Nothing better proves this last point than how the New York Times editorial board responded to the recent election, calling Odinga a “perennial loser” despite the history of rigging, and seeming to blame demonstrators for violence instead of the security personnel who shot them. Essentially, for foreign commentators who know little about the internal dynamics of Kenya, all that matters is the formal exercise of voting on election day—the peaceful queueing, the official counting—irrespective of historical context or election season intimidation. In going out of their way to praise the existing government, these voices essentially validate the incumbents’ strategy. As long as procedure is adequately performed, the incumbent can entrench and maintain power through coercive means. This also further undermines the incentive for oppositions, who have played by the rules in the past, to accept questionable outcomes in the name of peace or to continue to use legal processes—particularly if past conciliation will lead to being characterized now as “perennial losers.”

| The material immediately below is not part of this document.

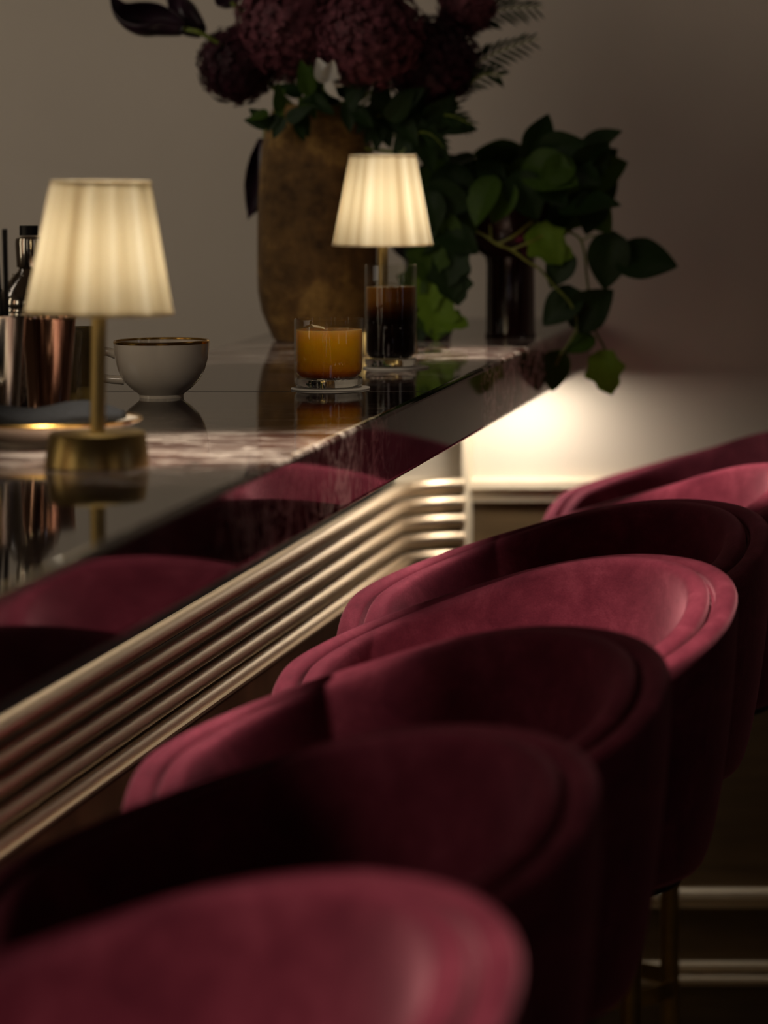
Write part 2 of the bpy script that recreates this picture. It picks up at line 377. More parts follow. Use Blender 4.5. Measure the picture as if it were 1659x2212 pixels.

The consequences for East Africa and beyond may well be dire. As regimes learn from one another how to manage election season, citizens—particularly those opposed to the existing government and who have been cheated by past riggings—will come to the conclusion that the ballot box is an empty symbol. The public will lose faith in the legitimacy of the state, whether or not the actual vote numbers end up being manipulated in any one particular occurrence. The effect will be a steady ratcheting up of violence. The likelihood of actual transfers of power will continue to decline, because for officials—especially those with blood on their hands—a loss could mean opening oneself up to possible reprisal.

All of this speaks to a more general point about democratization. Scholars and commentators used to wax poetic about the waves of democratization sweeping the globe. A common perception was that elections were part of an almost inevitable transition from authoritarianism to liberal democracy, the latter marked by rights protections, pluralism, and the rule of law. This view still shapes the instinctive support that foreign observers, who helicopter in for short stays, tend to give to any plausibly credible election. But instead the last few years have seen a resurgence in right-wing populism and what amounts to managed authoritarianism from Turkey and Russia to Hungary and the Philippines. Developments in Kenya and other parts of Africa are of a piece with these broader trends. Above all, they highlight the extent to which electoral authoritarianism must not be viewed as transitional. Rather than part of a bumpy move toward liberal legality, the new electoral authoritarianism is increasingly emerging as its own stable kind of regime. And foreign commentators are unwittingly applauding the mechanisms of de-democratization dressed up as progress.